The 3 C's – Lessons to be learned

As a result of the change to work health and safety laws (WHS) in 2011, persons conducting a business or undertaking (PCBU, which includes employers) must consult, cooperate and coordinate their activities with other PCBUs who have a WHS duty in relation to the same matter (Consultation Duty). Failure to do so can result in penalties of up to $100,000 for businesses.

Typically most WHS cases involve breaches of duties to ensure, so far as reasonably practicable, the health and safety of workers and other persons. Unfortunately what this can result in is a narrow focus on meeting this duty to the detriment of others.

Employers (and businesses generally) should be aware that health and safety in the workplace does not stop with dealing with internal issues and one's own workers. The Consultation Duty makes it clear that safety is an overall approach that requires some level of interaction with other businesses who may have an impact on the task/matters at hand. As a result, PCBUs should:

  • Identify the other businesses that may have a role to play in a particular matter.
  • Don't simply assume that these other businesses have adequately addressed their WHS issues.
  • Liaise with businesses to either jointly identify risks to health and safety or view known risks that another business has already identified.
  • Determine what the best method is for ongoing communication eg email, phone, face to face meetings.
  • Labour hire business should be particularly vigilant to comply with Consultation Duty, as they are sending their workers into other workplaces.

Failure to consult lead to serious injuries

In a recent case in South Australia Boland v Trainee and Apprentice Placement Service Inc [2016] SAIRC 14 the South Australian Industrial Relations Court fined a not-for-profit organisation $12,000 for failing to comply with the Consultation Duty.
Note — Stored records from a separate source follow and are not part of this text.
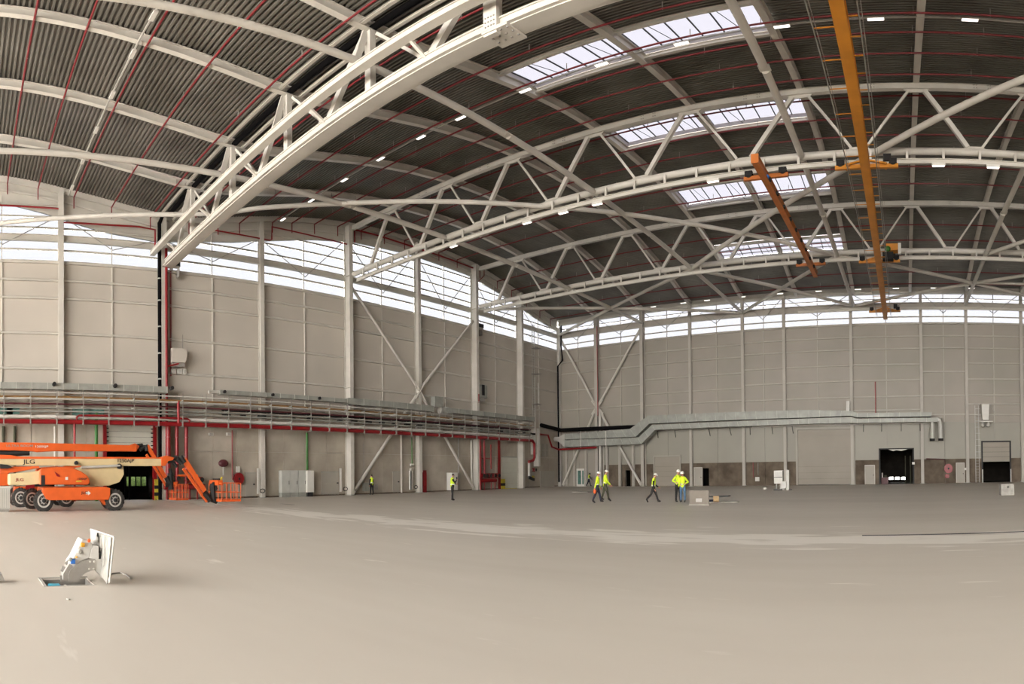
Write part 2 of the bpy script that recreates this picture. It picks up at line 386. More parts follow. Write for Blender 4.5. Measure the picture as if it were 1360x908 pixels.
# parapet band under the roof edge and the clerestory glazing
HY = [-20,-6,2.3,5.7,8.1,10.6,15,18.4,21.4,24.7,30,34.6,41.9,43.2,50.9,58,64,69.5]
HZ = [22.4,22.6,21.97,21.2,20.5,19.95,19.6,20.1,20.45,21.1,22.2,22.9,23.3,23.25,23.1,22.0,20.7,19.9]
hb = MB(); yy = YF
while yy < YB:
    y1 = min(yy + .75, YB + .3)
    hb.add([(XL-.1,yy,lin(yy,HY,HZ)),(XL-.1,y1,lin(y1,HY,HZ)),(XL-.1,y1,RZ(y1)+.5),(XL-.1,yy,RZ(yy)+.5),
            (XL-.3,yy,lin(yy,HY,HZ)),(XL-.3,y1,lin(y1,HY,HZ)),(XL-.3,y1,RZ(y1)+.5),(XL-.3,yy,RZ(yy)+.5)], [(0,1,2,3),(4,7,6,5),(0,4,5,1)])
    yy = y1
hb.build('parapet_panel', M['header'], wl)
et = [(XL + .12, y, RZ(y) + .12) for y in [YF + .75 * k for k in range(int((YB - YF) / .75) + 1)]]
for off, h, ww in ((0, .5, .2), (-.95, .12, .14)):
    q = MB()
    for p0, p1 in zip(et, et[1:]): q.beam((p0[0], p0[1], p0[2] + off), (p1[0], p1[1], p1[2] + off), ww, h)
    q.build('roof_edge_beam', M['steel'], wl)
wn5 = struct('window_5', (XL, 25, 17.25))
GR = [17.3, 18.2, 19.1, 19.95, 20.85, 21.75, 22.65, 23.6]
for i in range(0, len(COLYX) - 1):
    a, b = COLYX[i], COLYX[i + 1]; n = 2
    for k in range(n):
        u0 = a + (b - a) * k / n; u1 = a + (b - a) * (k + 1) / n
        for g in range(len(GR) - 1):
            zt = max(lin(u0, HY, HZ), lin(u1, HY, HZ)) + .3
            if GR[g] > zt: continue
            MB().box(XL - .2, XL - .17, u0 + .03, u1 - .03, GR[g] + .02, min(GR[g+1], zt) - .02).build('pane', M['pane'], wn5)
    for g in range(1, len(GR) - 1):
        if GR[g] < min(lin(a, HY, HZ), lin(b, HY, HZ)) + .9:
            big = g == 2
            MB().ibeam((XL + (.02 if not big else .12), a, GR[g]), (XL + (.02 if not big else .12), b, GR[g]), .14 if not big else .3, .12 if not big else .5).build('transom', M['steel2'], wn5)
    mid = (a + b) / 2
    MB().box(XL - .12, XL - .04, mid - .04, mid + .04, 17.3, min(lin(mid, HY, HZ) + .6, 23.8)).build('mullion', M['steel2'], wn5)
    if a > -3:
        for yy, dd in ((a, 1), (b, -1)):
            MB().tube([(XL + .18, yy, lin(yy, HY, HZ) + .1), (XL + .18, mid, 18.45)], .035, 6).build('bracing_rod', M['castg'], wn5)

# ---- back wall
OPEN = (BX(1168), BX(1213), 0, 3.72); SHUT = (BX(1304.5), BX(1342), 0, 4.3)
DK1 = (BX(932.5), BX(941.5), 0, 2.0); DK2 = (BX(830.5), BX(837), 0, 1.9)
HB = [OPEN, SHUT, DK1, DK2]
wb = struct('wall_back', (-8, YB, 0))
s = MB()
for r in splitrect(XL - .3, XR + .2, 0, 17.25, HB): s.box(r[0], r[1], YB + .12, YB + .3, r[2], r[3])
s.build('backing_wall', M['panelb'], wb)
cx = [XL] + COLX
ROWS_D = [6.5, 7.9, 9.35, 11.1, 12.8, 14.5, 15.85, 17.25]
for i in range(len(cx) - 1):
    a, b = cx[i], cx[i + 1]; mid = (a + b) / 2
    rows = ROWS_D
    if i == 7: rows = [6.5, 7.35, 9.38, 11.96, 14.54, 15.86, 17.25]
    if i == 8: rows = [6.4, 7.3, 8.44, 9.42, 11.14, 12.87, 14.5, 15.85, 17.25]
    if i in (2, 3): rows = [7.0, 9.45, 10.8, 12.5, 14.3, 15.7, 17.25]
    if i in (0, 1): rows = [6.4, 9.6, 12.0, 14.2, 15.7, 17.25]
    for k in range(len(rows) - 1):
        for u0, u1 in ((a, mid), (mid, b)):
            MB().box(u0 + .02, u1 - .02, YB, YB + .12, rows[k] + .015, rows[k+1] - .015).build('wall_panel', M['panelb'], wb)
        MB().ibeam((a, YB - .10, rows[k+1] - .03), (b, YB - .10, rows[k+1] - .03), .2, .15 if k < len(rows) - 2 else .2).build('girt', M['steelb'], wb)
    MB().box(mid - .05, mid + .05, YB - .1, YB, rows[0], 17.25).build('mullion', M['steelb'], wb)
    pz = 2.6
    low = M['beige'] if i > 0 else M['panelb']
    if i == 0: pz = 0
    for u0, u1 in ((a, mid), (mid, b)):
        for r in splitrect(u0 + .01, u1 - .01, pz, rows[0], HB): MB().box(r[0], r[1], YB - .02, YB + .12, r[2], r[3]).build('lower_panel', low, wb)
        if pz:
            for r in splitrect(u0 + .015, u1 - .015, 0, pz - .02, HB): MB().box(r[0], r[1], YB - .05, YB + .12, r[2], r[3]).build('plinth_block', M['plinth'], wb)
hb = MB().box(XL, XR, YB + .02, YB + .2, 20.55, 22.2); hb.build('parapet_panel', M['header'], wb)
MB().ibeam((XL, YB - .05, 20.75), (XR, YB - .05, 20.75), .25, .3).build('roof_edge_beam', M['steel'], wb)
wn6 = struct('window_6', (-8, YB, 17.25))
GB = [17.3, 17.95, 19.1, 19.95, 20.6]
for i in range(len(cx) - 1):
    a, b = cx[i], cx[i + 1]; mid = (a + b) / 2
    for u0, u1 in ((a, mid), (mid, b)):
        for g in range(4): MB().box(u0 + .03, u1 - .03, YB + .1, YB + .13, GB[g] + .02, GB[g+1] - .02).build('pane', M['pane'], wn6)
    for g, hh, ww in ((1, .12, .12), (2, .75, .35), (3, .1, .12)):
        MB().ibeam((a, YB - .1 - ww/4, GB[g] + (.05 if g == 2 else 0)), (b, YB - .1 - ww/4, GB[g] + (.05 if g == 2 else 0)), ww, hh).build('transom', M['steelb'], wn6)
    MB().box(mid - .04, mid + .04, YB - .0, YB + .08, 17.3, 20.6).build('mullion', M['steelb'], wn6)
    for u in (a, b):
        MB().tube([(u, YB - .35, 20.7), (mid, YB - .35, 18.3)], .04, 6).build('bracing_rod', M['castg'], wn6)
wr = MB().box(XR, XR + .2, YF, YB + .3, 0, 26).build('wall_right', M['panelb']); wr['kind'] = 'structure'
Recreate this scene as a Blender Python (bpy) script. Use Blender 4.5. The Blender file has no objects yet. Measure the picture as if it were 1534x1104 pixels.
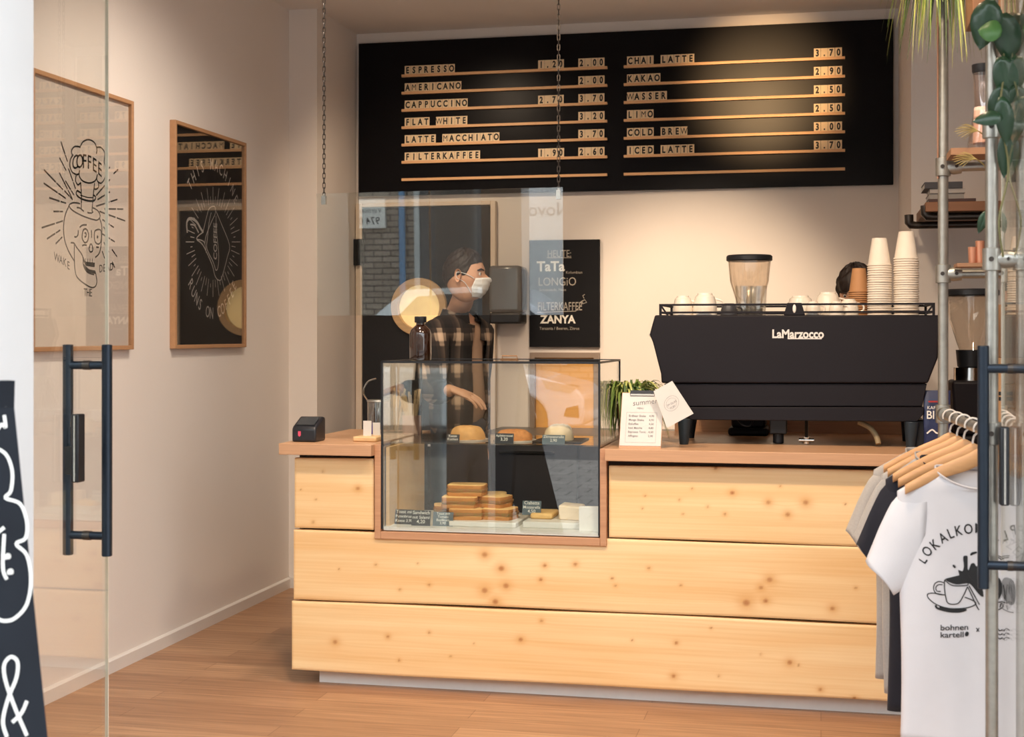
import bpy, bmesh, math, random
import numpy as np
from mathutils import Vector, Matrix
random.seed(7)
S = bpy.context.scene
COL = S.collection
PI = math.pi
R = math.radians
# ------------------------------------------------------------------ camera
F = 2100.0                      # focal length in pixels of the 1534 x 1104 frame
YAW = R(12.43)
HCAM = 1.45
HOR = 500.0                     # image row of the horizon
cam_d = bpy.data.cameras.new('camera')
cam = bpy.data.objects.new('camera', cam_d)
COL.objects.link(cam)
cam.location = (0, 0, HCAM)
cam.rotation_euler = (PI / 2, 0, YAW)
cam_d.sensor_width = 36
cam_d.lens = F / 1534 * 36
cam_d.shift_y = -(552 - HOR) / 1534
cam_d.clip_start = 0.05
cam_d.clip_end = 200
cam_d.dof.use_dof = True
cam_d.dof.focus_distance = 6.3
cam_d.dof.aperture_fstop = 5.0
S.camera = cam
CY, SY = math.cos(YAW), math.sin(YAW)
FWD = Vector((-SY, CY, 0)); RGT = Vector((CY, SY, 0)); UP = Vector((0, 0, 1))
EYE = Vector((0, 0, HCAM))
def ray(px, py): return FWD + RGT * ((px - 767) / F) + UP * ((HOR - py) / F)
def atY(px, py, Y): r = ray(px, py); return EYE + r * (Y / r.y)
def atX(px, py, X): r = ray(px, py); return EYE + r * (X / r.x)
def atZ(px, py, Z): r = ray(px, py); return EYE + r * ((Z - HCAM) / r.z)
def atD(px, py, d): return EYE + ray(px, py) * d
# ------------------------------------------------------------------ world, lights, exposure
S.view_settings.view_transform = 'Standard'
S.view_settings.look = 'None'
S.view_settings.gamma = 1.0
S.view_settings.use_curve_mapping = False
S.view_settings.exposure = 0.22
S.cycles.use_denoising = True
S.cycles.max_bounces = 10
S.cycles.diffuse_bounces = 5
S.cycles.glossy_bounces = 4
S.cycles.transparent_max_bounces = 24
S.cycles.caustics_reflective = False
S.cycles.caustics_refractive = False
S.cycles.sample_clamp_indirect = 6.0
W = bpy.data.worlds.new('overcast_sky'); S.world = W; W.use_nodes = True
nt = W.node_tree; nt.nodes.clear()
wo = nt.nodes.new('ShaderNodeOutputWorld'); wb = nt.nodes.new('ShaderNodeBackground')
wg = nt.nodes.new('ShaderNodeTexCoord'); ws = nt.nodes.new('ShaderNodeSeparateXYZ'); wr = nt.nodes.new('ShaderNodeValToRGB')
nt.links.new(wg.outputs['Generated'], ws.inputs[0]); nt.links.new(ws.outputs['Z'], wr.inputs[0])
wr.color_ramp.elements[0].color = (0.95, 0.97, 1.0, 1); wr.color_ramp.elements[0].position = 0.0
wr.color_ramp.elements[1].color = (0.80, 0.90, 1.0, 1); wr.color_ramp.elements[1].position = 0.9
nt.links.new(wr.outputs[0], wb.inputs[0]); wb.inputs[1].default_value = 3.6
nt.links.new(wb.outputs[0], wo.inputs[0])
LAMPS = [  # ceiling spotlights (x, y, z, aim x, aim y, aim z, watts, cone)
    (-0.45, 5.55, 3.18, -0.33, 8.2, 2.88, 330, 22),
    (-1.70, 5.20, 3.18, -2.97, 5.7, 0.5, 85, 120),  # added lamp, lifts the brightness of the daylit poster wall
    (-1.30, 3.95, 3.18, -1.2, 5.6, 0.6, 150, 95),
    (0.00, 3.95, 3.18, -0.1, 5.7, 0.7, 150, 95),
    (-2.10, 6.90, 3.18, -1.9, 8.2, 1.2, 50, 110),
    (-0.75, 5.60, 3.18, -0.7, 8.2, 1.25, 330, 42),
]
LAMP_COL = (1.0, 0.76, 0.53)
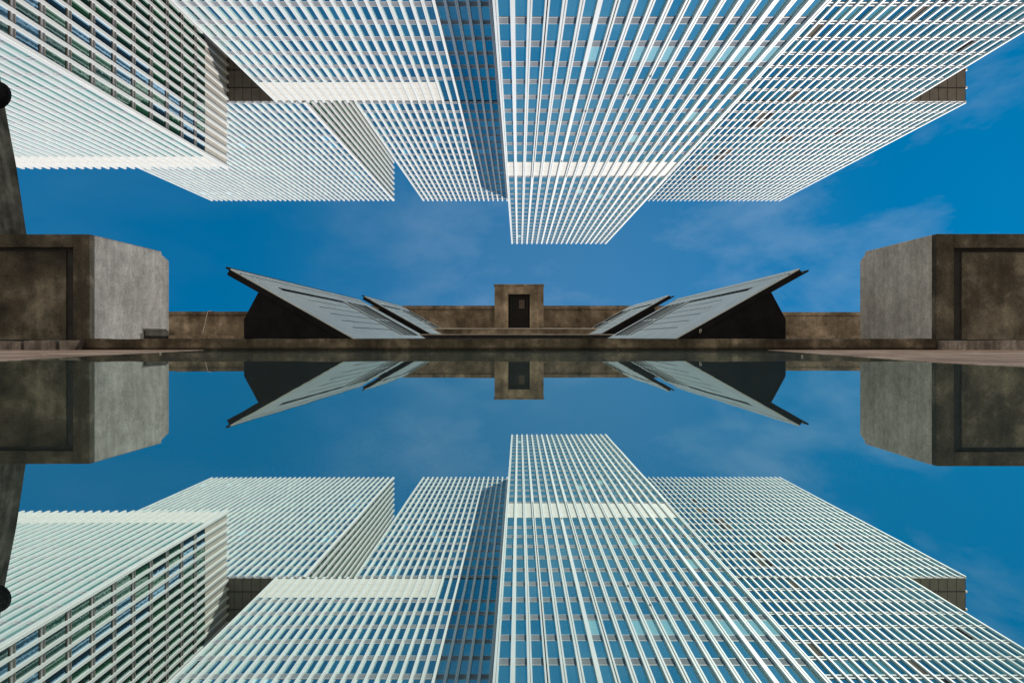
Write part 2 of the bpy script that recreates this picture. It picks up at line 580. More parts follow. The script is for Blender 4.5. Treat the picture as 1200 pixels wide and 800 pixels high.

The business, Trainee and Apprentice Placement Service Inc. (TAPS), assigned apprentices to host employers. In January 2014 an apprentice was assigned with a roofer (Joseph Cameron Argent, t/as Shear Edge Roofing). During one task, the worker was handed 7.7 metres of guttering whilst only being 4.1 metres from power lines. The guttering came into contact with both a 240 volt and 11,000 volt power line, resulting in significant injuries to the worker.

Industrial Magistrate Michael Ardlie noted that there were no safety measures in place at the work site, even though it involved clearly high risk work within close proximity to power lines. Despite TAPS having knowledge of WHS issues, with three field officers who would attempt to visit the various worksites where apprentices were placed, TAPS could not simply rely on those other business at the work site to do the right thing as it relates to WHS without at least making sufficient enquiries.

TAPS, by not consulting, cooperating or coordinating with Shear Edge Roofing, was unaware as to whether appropriate training would be provided to TAPS' worker or even whether risk/hazard identification had been undertaken and any risks eliminated or minimised as far as reasonably practicable.

The value of the fine, being $12,000, was ordered because of an early guilty plea and the measures TAPS had put in place after the incident to reduce the risk of a recurrence of a failure to comply with the Consultation Duty.

The content of this article is intended to provide a general guide to the subject matter. Specialist advice should be sought about your specific circumstances.